Hemos visto una aproximación parcial y sesgada de las infinitas formulaciones posibles de la filosofía perenne, ya que el sentido último de la existencia está más allá de la lógica de las palabras. El lenguaje no es más que una mera parte y por lo tanto nunca puede apresar al Todo, aunque sí pueda señalarlo. La Verdad es inexpresable, amorfa e inefable (que no incognoscible) y se concreta y cristaliza para cada buscador en un perpetuo baile de disfraces.

Hay que señalar que estas enseñanzas no constituyen una filosofía a la manera occidental, es decir, un mero conocimiento especulativo, sino que configuran una auténtica gnosis teórica y práctica. La sabiduría debe experimentarse y actualizarse en cada hombre y los métodos para conseguirlo son variados: meditación, yoga, enteogenia… Pero estos no son más que apoyos, muletas y herramientas, que facilitan el camino de la transformación interior, de la muerte del pequeño ego y del nacimiento del auténtico Yo profundo.

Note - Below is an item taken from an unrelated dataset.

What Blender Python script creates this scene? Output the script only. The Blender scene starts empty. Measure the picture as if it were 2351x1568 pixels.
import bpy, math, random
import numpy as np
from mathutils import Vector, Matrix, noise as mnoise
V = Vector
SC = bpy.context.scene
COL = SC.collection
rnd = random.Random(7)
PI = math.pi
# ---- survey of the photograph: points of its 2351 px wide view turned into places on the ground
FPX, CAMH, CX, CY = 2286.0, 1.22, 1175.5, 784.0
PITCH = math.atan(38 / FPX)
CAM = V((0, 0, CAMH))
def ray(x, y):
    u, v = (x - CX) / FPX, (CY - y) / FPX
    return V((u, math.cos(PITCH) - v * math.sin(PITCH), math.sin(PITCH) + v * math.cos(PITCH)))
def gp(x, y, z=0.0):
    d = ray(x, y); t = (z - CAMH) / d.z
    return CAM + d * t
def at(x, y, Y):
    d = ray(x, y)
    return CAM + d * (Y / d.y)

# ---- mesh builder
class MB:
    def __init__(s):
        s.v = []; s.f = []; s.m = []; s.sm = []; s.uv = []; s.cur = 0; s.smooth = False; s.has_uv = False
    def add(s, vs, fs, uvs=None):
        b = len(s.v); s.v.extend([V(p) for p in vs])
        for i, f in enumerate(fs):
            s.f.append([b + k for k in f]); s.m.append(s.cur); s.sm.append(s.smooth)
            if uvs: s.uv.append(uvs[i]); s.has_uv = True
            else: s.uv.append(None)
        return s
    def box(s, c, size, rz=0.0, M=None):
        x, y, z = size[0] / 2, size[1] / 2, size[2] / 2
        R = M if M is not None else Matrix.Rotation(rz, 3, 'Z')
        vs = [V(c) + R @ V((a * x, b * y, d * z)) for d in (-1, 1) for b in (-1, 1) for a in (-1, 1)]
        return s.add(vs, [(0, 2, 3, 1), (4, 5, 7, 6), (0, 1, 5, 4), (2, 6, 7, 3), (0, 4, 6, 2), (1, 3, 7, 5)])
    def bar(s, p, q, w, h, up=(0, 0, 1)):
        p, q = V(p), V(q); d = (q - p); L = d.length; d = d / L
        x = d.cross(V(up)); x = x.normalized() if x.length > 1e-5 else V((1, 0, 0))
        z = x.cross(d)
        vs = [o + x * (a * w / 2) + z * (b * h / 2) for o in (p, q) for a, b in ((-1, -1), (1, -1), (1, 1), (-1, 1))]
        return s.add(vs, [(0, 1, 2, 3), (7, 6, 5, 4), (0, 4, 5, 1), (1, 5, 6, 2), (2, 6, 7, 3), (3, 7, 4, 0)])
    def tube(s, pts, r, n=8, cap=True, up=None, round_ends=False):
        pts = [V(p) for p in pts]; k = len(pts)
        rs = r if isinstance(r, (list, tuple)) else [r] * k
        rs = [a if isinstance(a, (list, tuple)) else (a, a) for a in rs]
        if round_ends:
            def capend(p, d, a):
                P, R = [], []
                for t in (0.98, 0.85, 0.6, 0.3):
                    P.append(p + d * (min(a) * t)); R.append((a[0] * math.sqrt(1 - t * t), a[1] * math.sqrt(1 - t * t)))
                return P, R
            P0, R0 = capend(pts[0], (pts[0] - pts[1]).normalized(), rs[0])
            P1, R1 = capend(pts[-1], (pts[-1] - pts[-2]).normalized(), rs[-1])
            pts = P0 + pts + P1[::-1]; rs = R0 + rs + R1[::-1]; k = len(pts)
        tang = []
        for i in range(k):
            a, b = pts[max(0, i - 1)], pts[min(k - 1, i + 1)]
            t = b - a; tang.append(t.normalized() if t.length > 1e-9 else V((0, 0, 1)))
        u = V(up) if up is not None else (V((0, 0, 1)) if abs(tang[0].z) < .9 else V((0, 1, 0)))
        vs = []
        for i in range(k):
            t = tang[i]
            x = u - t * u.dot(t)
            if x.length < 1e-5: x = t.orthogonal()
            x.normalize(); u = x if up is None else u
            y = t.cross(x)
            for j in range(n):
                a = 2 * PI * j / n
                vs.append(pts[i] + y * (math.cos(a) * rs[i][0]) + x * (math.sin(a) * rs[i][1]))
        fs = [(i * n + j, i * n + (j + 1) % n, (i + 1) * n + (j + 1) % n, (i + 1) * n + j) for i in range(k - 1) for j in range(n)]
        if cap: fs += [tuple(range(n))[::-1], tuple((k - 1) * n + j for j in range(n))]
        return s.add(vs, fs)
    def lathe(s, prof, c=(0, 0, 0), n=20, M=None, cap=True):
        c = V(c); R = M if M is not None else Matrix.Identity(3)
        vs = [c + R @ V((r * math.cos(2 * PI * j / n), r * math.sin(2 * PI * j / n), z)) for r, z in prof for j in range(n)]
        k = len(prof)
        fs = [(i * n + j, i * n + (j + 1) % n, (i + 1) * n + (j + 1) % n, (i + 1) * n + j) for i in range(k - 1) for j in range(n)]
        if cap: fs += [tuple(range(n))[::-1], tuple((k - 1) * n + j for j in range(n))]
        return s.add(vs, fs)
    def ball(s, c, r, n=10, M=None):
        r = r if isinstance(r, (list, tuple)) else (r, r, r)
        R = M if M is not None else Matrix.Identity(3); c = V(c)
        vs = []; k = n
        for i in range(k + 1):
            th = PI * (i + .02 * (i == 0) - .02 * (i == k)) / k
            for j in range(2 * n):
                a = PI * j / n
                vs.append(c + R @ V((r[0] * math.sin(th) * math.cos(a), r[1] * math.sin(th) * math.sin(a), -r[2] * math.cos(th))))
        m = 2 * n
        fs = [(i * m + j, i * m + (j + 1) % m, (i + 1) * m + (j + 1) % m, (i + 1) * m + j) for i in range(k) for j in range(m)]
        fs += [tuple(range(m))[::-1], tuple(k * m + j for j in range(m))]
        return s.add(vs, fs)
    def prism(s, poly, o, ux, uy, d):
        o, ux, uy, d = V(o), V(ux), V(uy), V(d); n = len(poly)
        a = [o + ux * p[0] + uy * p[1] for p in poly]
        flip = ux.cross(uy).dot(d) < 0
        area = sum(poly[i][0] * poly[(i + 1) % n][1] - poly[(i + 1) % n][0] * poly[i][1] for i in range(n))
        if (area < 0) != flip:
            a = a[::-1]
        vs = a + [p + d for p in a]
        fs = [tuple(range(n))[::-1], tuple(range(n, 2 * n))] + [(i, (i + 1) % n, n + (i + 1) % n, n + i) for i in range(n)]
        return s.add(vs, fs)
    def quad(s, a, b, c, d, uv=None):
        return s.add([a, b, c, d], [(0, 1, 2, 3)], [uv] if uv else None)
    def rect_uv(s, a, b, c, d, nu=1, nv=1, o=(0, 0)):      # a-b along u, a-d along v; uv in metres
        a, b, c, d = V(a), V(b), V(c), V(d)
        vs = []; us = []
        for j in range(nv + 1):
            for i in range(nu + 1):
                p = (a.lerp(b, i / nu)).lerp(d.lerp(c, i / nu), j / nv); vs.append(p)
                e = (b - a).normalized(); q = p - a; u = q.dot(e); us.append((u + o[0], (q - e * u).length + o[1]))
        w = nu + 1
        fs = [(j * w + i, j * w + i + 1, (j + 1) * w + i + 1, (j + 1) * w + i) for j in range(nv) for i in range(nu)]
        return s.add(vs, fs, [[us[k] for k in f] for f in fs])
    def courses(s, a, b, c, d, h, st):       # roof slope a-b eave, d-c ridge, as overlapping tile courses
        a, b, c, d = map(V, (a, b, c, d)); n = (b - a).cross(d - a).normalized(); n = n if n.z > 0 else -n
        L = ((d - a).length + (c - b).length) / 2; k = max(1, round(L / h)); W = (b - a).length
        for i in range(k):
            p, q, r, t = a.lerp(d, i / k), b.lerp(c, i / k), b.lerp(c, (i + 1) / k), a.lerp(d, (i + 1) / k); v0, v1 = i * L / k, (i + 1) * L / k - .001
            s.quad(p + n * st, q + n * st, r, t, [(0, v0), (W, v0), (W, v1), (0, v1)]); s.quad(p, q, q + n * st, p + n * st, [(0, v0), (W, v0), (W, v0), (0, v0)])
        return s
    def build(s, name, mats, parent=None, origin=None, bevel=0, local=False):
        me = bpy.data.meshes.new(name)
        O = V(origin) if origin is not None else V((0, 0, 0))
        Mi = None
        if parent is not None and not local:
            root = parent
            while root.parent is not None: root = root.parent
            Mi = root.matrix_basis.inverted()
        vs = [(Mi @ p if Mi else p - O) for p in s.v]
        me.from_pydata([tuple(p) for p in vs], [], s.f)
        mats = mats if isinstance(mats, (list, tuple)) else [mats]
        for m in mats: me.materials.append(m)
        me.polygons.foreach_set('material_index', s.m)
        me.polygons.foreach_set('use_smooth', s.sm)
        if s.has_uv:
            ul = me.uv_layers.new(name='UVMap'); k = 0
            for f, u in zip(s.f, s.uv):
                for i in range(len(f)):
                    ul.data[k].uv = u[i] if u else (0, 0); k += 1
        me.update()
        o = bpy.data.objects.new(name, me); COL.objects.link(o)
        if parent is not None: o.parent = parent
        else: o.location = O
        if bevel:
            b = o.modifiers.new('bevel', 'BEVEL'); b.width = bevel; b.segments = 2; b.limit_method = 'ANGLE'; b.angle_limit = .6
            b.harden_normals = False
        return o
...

El premio final que espera al que se embarque en el camino de la sabiduría no puede ser más suculento: se trata de la felicidad verdadera y de la libertad incondicionada. Una serenidad que no depende de las fluctuaciones exteriores sino que es la condición misma de toda condición, el sustrato eterno sobre el que se despliega la exhuberancia del Espíritu. Más allá del reino de los fenómenos descansa la luz de la felicidad. La vida se sustenta sobre la tramoya invisible de la eternidad en cuyo reino la sabiduría y la felicidad, el deber y el querer, se confunden en un único y comprehensivo abrazo, un juego cósmico, una danza universal a la que todos estamos invitados. Gnosce Te Ipsum.